- _TASK REQUIREMENTS_
Transcribe the listing that follows in full, omitting pictures.

- _PROVIDED MATERIAL_
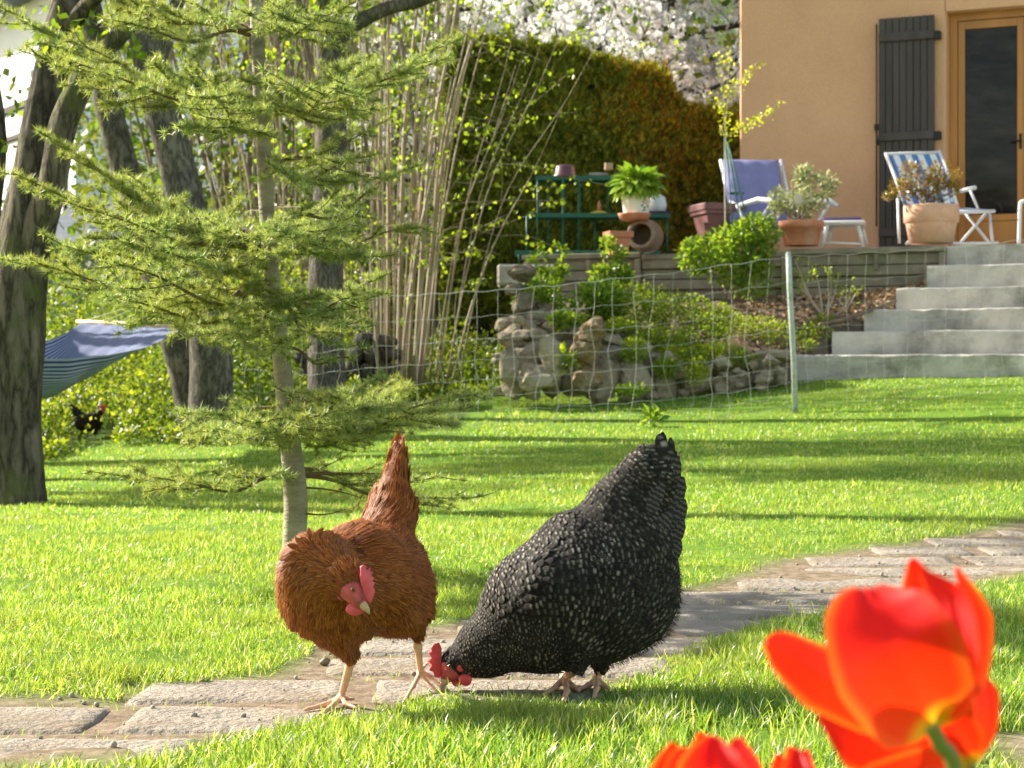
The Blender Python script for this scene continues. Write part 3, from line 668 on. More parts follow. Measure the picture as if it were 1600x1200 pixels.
cherry('white blossoming cherry tree rising behind the hedge beside the house corner', 1030, 23.0, .2, 2.8, 80, 150000, 3)
cherry('white blossoming tree behind the left part of the hedge and the hazel stems', 790, 25.0, 1.0, 2.6, 44, 70000, 4)
# woodland mass far behind on the left ------------------------------
wd = MB(); n = 42000
x = rng.uniform(-9.5, 3.2, n); d = rng.uniform(19.5, 29, n); x = x*d/25
zg = G(x, d); h = rng.random(n)**.8*5.0; lump = fbm(np.c_[x*.9, d*.9, h*.9], 12); k = (lump > .44) | (h < .5); x, d, h, zg = x[k], d[k], h[k], zg[k]; n = len(x)
# keep a window clear in front of the white house
pxx = 800+x/d*FPX; k = ~((pxx < 112) & (d > 24.5)); k &= ~((pxx < 112) & (h > 2.0) & (rng.random(n) < .93)); k &= ~((pxx > 700) & (rng.random(n) < .8)); x, d, h, zg = x[k], d[k], h[k], zg[k]; n = len(x)
X, Y, Z = frames(n, rdir(n)+np.array([0, 0, -.2])); s_ = rng.uniform(.07, .16, n)
wd.scatter(QLEAF_V, QLEAF_F, QLEAF_UV, np.c_[x, d, zg+h], X, Y, Z, s_*.7, s_, s_)
M_WSTEM = plain('wood_stems', (.30, .25, .18), (.14, .11, .08), rough=.9)
for i in range(80):
    d = rng.uniform(19.5, 26); px = rng.uniform(190, 700); x = (px-800)/FPX*d; z0 = Gz(x, d); p0 = np.array([x, d, z0-.1]); ln = rng.normal()*.9
    p, r_ = refine([p0, p0+[ln*.3, rng.normal()*.2, 2], p0+[ln*.8, rng.normal()*.4, 4.2], p0+[ln*1.4, rng.normal()*.5, 7.]], np.array([1, .8, .55, .25])*rng.uniform(.012, .05)*(.6+rng.random()), 3); wd.tube(p, r_, 5, mi=1)
tag(wd.build('woodland', [M_DEEP, M_WSTEM]), 'tangled light green spring woodland filling the slope behind the tree trunks', 'woodland', kind='stuff')
# undergrowth: leafy ground cover below the trees
ug = MB(); n = 95000; d = rng.uniform(10.5, 19, n); px = rng.uniform(-80, 800, n); x = (px-800)/FPX*d
yb = np.interp(px, [-80, 60, 130, 330, 420, 560, 700, 800], [12, 12.6, 13.2, 12.7, 13.4, 14.0, 15, 15.5])
rag = (fbm(np.c_[x*1.6, d*1.6], 8)-.5)*2.0
k = (d > yb+rag*.6) & ~((px > 104) & (px < 178) & (d < 14.1) & (rng.random(n) < .97)); px, d, x, yb = px[k], d[k], x[k], yb[k]; n = len(d)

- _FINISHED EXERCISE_
The Blender Python script for this scene continues. Write part 3, from line 668 on. More parts follow. Measure the picture as if it were 1600x1200 pixels.
cherry('white blossoming cherry tree rising behind the hedge beside the house corner', 1030, 23.0, .2, 2.8, 80, 150000, 3)
cherry('white blossoming tree behind the left part of the hedge and the hazel stems', 790, 25.0, 1.0, 2.6, 44, 70000, 4)
# woodland mass far behind on the left ------------------------------
wd = MB(); n = 42000
x = rng.uniform(-9.5, 3.2, n); d = rng.uniform(19.5, 29, n); x = x*d/25
zg = G(x, d); h = rng.random(n)**.8*5.0; lump = fbm(np.c_[x*.9, d*.9, h*.9], 12); k = (lump > .44) | (h < .5); x, d, h, zg = x[k], d[k], h[k], zg[k]; n = len(x)
# keep a window clear in front of the white house
pxx = 800+x/d*FPX; k = ~((pxx < 112) & (d > 24.5)); k &= ~((pxx < 112) & (h > 2.0) & (rng.random(n) < .93)); k &= ~((pxx > 700) & (rng.random(n) < .8)); x, d, h, zg = x[k], d[k], h[k], zg[k]; n = len(x)
X, Y, Z = frames(n, rdir(n)+np.array([0, 0, -.2])); s_ = rng.uniform(.07, .16, n)
wd.scatter(QLEAF_V, QLEAF_F, QLEAF_UV, np.c_[x, d, zg+h], X, Y, Z, s_*.7, s_, s_)
M_WSTEM = plain('wood_stems', (.30, .25, .18), (.14, .11, .08), rough=.9)
for i in range(80):
    d = rng.uniform(19.5, 26); px = rng.uniform(190, 700); x = (px-800)/FPX*d; z0 = Gz(x, d); p0 = np.array([x, d, z0-.1]); ln = rng.normal()*.9
    p, r_ = refine([p0, p0+[ln*.3, rng.normal()*.2, 2], p0+[ln*.8, rng.normal()*.4, 4.2], p0+[ln*1.4, rng.normal()*.5, 7.]], np.array([1, .8, .55, .25])*rng.uniform(.012, .05)*(.6+rng.random()), 3); wd.tube(p, r_, 5, mi=1)
tag(wd.build('woodland', [M_DEEP, M_WSTEM]), 'tangled light green spring woodland filling the slope behind the tree trunks', 'woodland', kind='stuff')
# undergrowth: leafy ground cover below the trees
ug = MB(); n = 95000; d = rng.uniform(10.5, 19, n); px = rng.uniform(-80, 800, n); x = (px-800)/FPX*d
yb = np.interp(px, [-80, 60, 130, 330, 420, 560, 700, 800], [12, 12.6, 13.2, 12.7, 13.4, 14.0, 15, 15.5])
rag = (fbm(np.c_[x*1.6, d*1.6], 8)-.5)*2.0
k = (d > yb+rag*.6) & ~((px > 104) & (px < 178) & (d < 14.1) & (rng.random(n) < .97)); px, d, x, yb = px[k], d[k], x[k], yb[k]; n = len(d)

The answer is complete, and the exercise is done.